### Request
What do the lines from the top of the data through the line with "cam.GetExposureAttr().Set(0.0)" say? Quote them exactly and include both ends.

### Material
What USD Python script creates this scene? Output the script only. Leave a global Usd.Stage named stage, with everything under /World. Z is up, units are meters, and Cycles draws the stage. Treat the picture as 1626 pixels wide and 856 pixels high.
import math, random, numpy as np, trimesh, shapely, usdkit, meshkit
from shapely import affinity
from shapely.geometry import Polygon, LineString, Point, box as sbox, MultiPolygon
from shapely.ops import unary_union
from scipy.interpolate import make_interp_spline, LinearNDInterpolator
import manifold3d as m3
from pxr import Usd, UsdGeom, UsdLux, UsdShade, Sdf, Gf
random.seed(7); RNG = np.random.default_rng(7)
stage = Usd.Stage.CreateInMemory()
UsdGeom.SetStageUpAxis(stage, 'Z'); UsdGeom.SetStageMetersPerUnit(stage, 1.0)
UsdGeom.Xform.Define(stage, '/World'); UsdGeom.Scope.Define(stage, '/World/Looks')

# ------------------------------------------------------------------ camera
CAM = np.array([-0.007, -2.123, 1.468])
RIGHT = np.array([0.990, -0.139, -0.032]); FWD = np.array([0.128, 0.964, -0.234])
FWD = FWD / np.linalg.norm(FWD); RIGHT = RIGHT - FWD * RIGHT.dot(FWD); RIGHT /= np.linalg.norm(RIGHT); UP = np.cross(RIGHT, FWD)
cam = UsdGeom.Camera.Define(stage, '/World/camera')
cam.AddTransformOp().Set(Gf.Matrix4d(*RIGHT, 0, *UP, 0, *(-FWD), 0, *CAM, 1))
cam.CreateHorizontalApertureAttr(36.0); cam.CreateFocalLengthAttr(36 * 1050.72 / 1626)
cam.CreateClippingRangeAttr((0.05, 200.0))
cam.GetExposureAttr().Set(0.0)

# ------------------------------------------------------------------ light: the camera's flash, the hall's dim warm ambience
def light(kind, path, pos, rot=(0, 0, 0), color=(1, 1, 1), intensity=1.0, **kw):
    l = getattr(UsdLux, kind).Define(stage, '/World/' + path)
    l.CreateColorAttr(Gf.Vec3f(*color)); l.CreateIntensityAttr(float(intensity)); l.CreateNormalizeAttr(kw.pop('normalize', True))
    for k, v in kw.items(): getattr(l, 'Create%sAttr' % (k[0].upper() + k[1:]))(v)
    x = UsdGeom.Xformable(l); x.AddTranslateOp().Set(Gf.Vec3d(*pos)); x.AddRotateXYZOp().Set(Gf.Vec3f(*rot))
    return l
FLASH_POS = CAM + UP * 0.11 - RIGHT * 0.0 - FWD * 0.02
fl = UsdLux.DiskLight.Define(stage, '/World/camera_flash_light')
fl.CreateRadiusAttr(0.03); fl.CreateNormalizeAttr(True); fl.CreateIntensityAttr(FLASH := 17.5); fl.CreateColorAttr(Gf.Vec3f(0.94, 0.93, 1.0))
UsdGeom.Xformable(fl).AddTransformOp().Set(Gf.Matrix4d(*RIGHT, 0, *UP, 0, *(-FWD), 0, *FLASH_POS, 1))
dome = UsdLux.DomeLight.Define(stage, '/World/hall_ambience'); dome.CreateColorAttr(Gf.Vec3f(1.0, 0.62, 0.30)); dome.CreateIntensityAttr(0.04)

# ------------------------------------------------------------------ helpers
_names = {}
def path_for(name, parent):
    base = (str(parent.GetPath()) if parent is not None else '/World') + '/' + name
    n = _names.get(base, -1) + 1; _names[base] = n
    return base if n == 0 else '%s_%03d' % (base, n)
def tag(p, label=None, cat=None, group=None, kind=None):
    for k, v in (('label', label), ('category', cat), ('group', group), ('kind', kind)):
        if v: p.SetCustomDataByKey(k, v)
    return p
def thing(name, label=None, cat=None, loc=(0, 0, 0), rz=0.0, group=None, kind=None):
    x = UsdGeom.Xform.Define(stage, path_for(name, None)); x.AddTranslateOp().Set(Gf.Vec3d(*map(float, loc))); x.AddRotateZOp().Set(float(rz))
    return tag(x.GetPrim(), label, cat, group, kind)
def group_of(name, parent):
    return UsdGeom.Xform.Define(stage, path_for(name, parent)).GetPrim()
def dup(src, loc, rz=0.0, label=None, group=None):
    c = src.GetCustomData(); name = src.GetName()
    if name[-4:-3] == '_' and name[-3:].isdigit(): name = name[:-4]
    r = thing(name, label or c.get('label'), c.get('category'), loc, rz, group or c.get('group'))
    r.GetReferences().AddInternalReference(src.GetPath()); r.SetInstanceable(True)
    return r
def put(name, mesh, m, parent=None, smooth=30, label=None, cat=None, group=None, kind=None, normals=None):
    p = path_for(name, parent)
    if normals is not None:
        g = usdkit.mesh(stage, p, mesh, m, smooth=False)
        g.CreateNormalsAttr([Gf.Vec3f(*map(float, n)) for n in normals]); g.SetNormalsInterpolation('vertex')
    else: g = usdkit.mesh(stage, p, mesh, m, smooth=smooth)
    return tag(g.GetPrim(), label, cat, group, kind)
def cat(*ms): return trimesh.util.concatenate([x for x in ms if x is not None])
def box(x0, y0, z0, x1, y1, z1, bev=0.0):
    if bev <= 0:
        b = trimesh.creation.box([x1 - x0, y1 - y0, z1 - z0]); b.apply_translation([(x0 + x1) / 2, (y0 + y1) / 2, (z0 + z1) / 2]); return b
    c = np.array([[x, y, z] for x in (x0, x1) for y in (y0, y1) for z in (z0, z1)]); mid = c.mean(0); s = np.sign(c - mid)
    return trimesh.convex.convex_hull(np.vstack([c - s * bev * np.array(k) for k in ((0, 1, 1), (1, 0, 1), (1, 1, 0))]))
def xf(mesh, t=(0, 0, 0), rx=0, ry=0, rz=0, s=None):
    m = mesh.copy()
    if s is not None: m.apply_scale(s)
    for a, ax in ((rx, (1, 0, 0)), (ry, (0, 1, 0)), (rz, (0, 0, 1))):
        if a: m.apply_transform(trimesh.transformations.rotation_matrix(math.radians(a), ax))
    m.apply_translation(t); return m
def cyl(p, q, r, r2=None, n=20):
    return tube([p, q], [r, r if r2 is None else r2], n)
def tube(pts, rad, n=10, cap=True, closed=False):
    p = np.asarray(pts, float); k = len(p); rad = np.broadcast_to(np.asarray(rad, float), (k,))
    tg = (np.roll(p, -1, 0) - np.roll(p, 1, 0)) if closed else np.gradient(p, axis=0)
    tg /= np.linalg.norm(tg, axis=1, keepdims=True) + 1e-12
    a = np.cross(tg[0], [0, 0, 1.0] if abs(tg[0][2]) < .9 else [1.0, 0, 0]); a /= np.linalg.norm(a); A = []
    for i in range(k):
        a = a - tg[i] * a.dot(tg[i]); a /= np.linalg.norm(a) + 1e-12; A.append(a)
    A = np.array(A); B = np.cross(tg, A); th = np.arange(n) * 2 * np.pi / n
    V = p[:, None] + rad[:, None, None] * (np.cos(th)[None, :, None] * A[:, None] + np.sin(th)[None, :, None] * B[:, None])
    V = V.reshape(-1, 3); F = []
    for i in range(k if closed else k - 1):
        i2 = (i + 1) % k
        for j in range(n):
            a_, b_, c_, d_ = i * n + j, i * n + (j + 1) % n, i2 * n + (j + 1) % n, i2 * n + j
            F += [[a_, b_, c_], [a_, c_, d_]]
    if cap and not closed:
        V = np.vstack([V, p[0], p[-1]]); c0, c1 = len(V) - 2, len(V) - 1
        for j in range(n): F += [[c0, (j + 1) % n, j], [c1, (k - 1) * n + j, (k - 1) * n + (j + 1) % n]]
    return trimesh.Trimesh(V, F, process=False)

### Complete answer
What USD Python script creates this scene? Output the script only. Leave a global Usd.Stage named stage, with everything under /World. Z is up, units are meters, and Cycles draws the stage. Treat the picture as 1626 pixels wide and 856 pixels high.
import math, random, numpy as np, trimesh, shapely, usdkit, meshkit
from shapely import affinity
from shapely.geometry import Polygon, LineString, Point, box as sbox, MultiPolygon
from shapely.ops import unary_union
from scipy.interpolate import make_interp_spline, LinearNDInterpolator
import manifold3d as m3
from pxr import Usd, UsdGeom, UsdLux, UsdShade, Sdf, Gf
random.seed(7); RNG = np.random.default_rng(7)
stage = Usd.Stage.CreateInMemory()
UsdGeom.SetStageUpAxis(stage, 'Z'); UsdGeom.SetStageMetersPerUnit(stage, 1.0)
UsdGeom.Xform.Define(stage, '/World'); UsdGeom.Scope.Define(stage, '/World/Looks')

# ------------------------------------------------------------------ camera
CAM = np.array([-0.007, -2.123, 1.468])
RIGHT = np.array([0.990, -0.139, -0.032]); FWD = np.array([0.128, 0.964, -0.234])
FWD = FWD / np.linalg.norm(FWD); RIGHT = RIGHT - FWD * RIGHT.dot(FWD); RIGHT /= np.linalg.norm(RIGHT); UP = np.cross(RIGHT, FWD)
cam = UsdGeom.Camera.Define(stage, '/World/camera')
cam.AddTransformOp().Set(Gf.Matrix4d(*RIGHT, 0, *UP, 0, *(-FWD), 0, *CAM, 1))
cam.CreateHorizontalApertureAttr(36.0); cam.CreateFocalLengthAttr(36 * 1050.72 / 1626)
cam.CreateClippingRangeAttr((0.05, 200.0))
cam.GetExposureAttr().Set(0.0)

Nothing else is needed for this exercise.